China and Russia are the two greatest threats to the United States, and China is the pacing challenge, he said.

“China is becoming more assertive economically, diplomatically, militarily and technologically,” Nakasone said. “It seeks to undermine a stable and open international order to establish its credibility and dominance in the global system.”

He characterized Russia as a disruptive threat that aims to undermine the integrity and legitimacy of political systems. “Russia has demonstrated its ability to conduct influence operations in numerous countries, often by combining effective target development with the power of social media,” he said, noting that China and Russia are conducting malicious cyber campaigns to erode U.S. military advantages, threaten U.S. infrastructure and reduce U.S. economic prosperity.

Nakasone said the United States must also actively deter rogue regimes, such as North Korea and Iran, which are unpredictable and destabilizing presences in their respective regions. “North Korea poses a significant threat to the international financial and commercial sectors by sponsoring cyber exploitation of financial institutions to illicitly acquire funding and evade U.S. and United Nations sanctions.” 

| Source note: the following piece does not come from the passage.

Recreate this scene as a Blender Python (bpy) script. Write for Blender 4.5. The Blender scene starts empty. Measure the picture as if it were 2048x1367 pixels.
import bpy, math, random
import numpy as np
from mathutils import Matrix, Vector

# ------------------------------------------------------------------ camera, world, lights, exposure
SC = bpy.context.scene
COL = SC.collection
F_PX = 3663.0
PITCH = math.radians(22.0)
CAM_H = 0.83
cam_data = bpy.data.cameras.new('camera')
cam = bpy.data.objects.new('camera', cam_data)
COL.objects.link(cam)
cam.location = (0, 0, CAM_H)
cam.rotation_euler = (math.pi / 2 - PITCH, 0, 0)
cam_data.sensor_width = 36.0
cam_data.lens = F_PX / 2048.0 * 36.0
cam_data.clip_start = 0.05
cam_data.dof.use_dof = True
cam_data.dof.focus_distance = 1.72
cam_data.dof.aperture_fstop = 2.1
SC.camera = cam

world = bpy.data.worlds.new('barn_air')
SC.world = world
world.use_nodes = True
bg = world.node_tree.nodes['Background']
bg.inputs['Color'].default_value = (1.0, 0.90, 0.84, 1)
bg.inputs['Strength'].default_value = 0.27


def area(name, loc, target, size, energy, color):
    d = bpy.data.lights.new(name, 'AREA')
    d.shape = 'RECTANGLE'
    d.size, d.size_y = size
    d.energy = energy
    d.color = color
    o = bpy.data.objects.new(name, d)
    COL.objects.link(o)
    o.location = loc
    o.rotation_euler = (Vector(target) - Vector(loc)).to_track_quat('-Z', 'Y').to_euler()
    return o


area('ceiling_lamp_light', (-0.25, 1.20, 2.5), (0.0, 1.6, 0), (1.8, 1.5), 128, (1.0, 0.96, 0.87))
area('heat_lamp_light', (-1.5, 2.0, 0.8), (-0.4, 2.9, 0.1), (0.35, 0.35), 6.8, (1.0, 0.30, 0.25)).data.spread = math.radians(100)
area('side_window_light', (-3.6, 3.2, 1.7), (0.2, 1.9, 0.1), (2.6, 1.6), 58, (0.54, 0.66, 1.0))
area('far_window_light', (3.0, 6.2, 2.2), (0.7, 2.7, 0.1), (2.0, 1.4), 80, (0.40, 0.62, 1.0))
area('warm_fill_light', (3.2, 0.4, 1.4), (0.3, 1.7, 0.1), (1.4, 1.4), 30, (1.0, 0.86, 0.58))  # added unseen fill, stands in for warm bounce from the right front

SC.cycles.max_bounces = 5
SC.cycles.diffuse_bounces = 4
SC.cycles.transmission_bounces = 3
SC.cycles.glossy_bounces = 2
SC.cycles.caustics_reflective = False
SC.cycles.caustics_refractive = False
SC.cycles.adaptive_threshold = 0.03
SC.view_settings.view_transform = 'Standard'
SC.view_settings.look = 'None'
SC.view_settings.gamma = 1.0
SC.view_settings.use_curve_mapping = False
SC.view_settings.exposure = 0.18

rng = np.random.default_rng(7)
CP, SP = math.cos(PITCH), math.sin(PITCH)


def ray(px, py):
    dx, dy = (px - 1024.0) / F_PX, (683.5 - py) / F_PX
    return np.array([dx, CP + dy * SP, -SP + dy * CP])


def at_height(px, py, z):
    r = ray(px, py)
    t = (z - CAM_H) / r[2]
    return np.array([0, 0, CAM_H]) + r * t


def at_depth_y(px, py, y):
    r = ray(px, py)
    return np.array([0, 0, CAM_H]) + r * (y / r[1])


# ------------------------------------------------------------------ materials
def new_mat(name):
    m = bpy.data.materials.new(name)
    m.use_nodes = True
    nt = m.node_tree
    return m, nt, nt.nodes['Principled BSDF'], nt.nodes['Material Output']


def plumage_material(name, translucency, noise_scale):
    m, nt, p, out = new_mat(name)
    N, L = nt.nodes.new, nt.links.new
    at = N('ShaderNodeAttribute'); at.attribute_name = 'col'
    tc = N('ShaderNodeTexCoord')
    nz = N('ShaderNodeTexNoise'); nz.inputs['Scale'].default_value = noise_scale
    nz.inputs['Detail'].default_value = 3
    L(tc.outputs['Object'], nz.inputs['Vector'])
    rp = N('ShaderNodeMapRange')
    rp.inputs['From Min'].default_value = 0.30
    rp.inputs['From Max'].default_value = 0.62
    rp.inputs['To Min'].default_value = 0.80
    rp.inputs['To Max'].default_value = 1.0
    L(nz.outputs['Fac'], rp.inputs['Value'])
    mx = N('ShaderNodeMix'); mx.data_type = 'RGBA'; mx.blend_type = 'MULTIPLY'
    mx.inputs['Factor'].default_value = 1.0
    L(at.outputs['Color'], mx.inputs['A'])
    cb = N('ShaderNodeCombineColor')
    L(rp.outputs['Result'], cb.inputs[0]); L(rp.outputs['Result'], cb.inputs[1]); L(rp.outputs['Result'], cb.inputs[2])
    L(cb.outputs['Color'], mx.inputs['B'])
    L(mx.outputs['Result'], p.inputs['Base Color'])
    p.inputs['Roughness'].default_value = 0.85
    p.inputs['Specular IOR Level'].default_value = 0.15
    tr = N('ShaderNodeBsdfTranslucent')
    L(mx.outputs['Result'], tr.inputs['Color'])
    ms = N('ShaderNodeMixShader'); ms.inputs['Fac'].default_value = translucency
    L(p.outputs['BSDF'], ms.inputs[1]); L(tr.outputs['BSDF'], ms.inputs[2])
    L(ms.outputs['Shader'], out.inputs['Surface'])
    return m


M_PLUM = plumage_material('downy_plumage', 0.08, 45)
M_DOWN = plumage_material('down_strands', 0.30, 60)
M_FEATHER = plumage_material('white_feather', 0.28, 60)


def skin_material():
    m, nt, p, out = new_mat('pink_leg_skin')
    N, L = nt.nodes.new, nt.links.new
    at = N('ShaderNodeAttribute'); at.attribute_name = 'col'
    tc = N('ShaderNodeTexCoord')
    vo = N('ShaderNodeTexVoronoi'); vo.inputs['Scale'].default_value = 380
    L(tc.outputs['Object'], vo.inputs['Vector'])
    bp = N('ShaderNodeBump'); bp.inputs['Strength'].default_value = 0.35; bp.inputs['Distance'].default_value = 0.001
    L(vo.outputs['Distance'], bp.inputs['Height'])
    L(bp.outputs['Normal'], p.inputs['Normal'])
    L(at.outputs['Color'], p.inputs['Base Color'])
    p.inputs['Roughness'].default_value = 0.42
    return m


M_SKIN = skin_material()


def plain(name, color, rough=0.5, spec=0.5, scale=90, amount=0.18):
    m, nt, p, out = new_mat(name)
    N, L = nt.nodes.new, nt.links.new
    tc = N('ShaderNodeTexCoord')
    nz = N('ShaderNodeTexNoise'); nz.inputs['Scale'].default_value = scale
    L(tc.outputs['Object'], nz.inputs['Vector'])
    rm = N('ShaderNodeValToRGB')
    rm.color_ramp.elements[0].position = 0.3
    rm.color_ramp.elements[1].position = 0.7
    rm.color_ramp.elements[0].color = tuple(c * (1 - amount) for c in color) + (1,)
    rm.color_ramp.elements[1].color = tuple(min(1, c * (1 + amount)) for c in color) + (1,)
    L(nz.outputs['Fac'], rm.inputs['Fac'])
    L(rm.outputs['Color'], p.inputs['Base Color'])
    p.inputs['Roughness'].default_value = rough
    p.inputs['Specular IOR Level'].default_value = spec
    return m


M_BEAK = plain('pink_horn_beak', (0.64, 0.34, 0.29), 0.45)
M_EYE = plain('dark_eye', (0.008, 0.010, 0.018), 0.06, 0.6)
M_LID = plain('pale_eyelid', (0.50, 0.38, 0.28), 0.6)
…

He said Iran has also demonstrated the capability and intent to strike in its region and against the United States in cyberspace. “Moving forward, we expect that these and other adversaries will increase their efforts in cyberspace to undermine U.S. and allied interests,” he said. “These malicious actors will continue to identify vulnerabilities in software across our governments, military and private-sector networks. And they’ll embrace common anonymization platforms, generalized toolkits and open-source capabilities — anything that makes it more difficult for network defenders to detect and attribute their activity.”

Such challenges to the United States will increase in both scale and scope, Nakasone said. “We must raise the bar. We must be resilient, and we must act. Our success in the new era of strategic competition will rely, in part, on our ability to develop partnerships of all kinds that acknowledge shared risks, shared goals and shared solutions. Our adversaries have worldwide reach. Partnership is where the power is.”

Nakasone said U.S. Cyber Command and the National Security Agency work with the U.S. government, private industry, academia and international partners to achieve and maintain cyberspace superiority by building resilience at home, implementing proactive defense strategies, and contesting adversaries’ campaigns and objectives. He added it’s through these partnerships and collaborations that the U.S. will make it increasingly difficult for adversaries to operate. 

NSA expanded its ability to counter cyberthreats and share information with partners in innovative and unclassified ways when agency leaders opened the Cybersecurity Collaboration Center in December, Nakasone said. NSA partnerships with the private sector enable the agency to quickly secure national security systems, the Defense Department and defense industrial base networks.

“Thanks to our existing public-private dialogue, NSA has been able to quickly identify and issue advisories on critical vulnerabilities and commercial software for the national security systems that could also potentially affect millions of users around the world.

“We’re all here with one overarching goal: to secure our future,” Nakasone said. “And as threats evolve and our nation and our adversaries become more sophisticated, we must remain ahead of the curve. I have confidence that we, as a nation working together, will meet the critical challenges ahead.”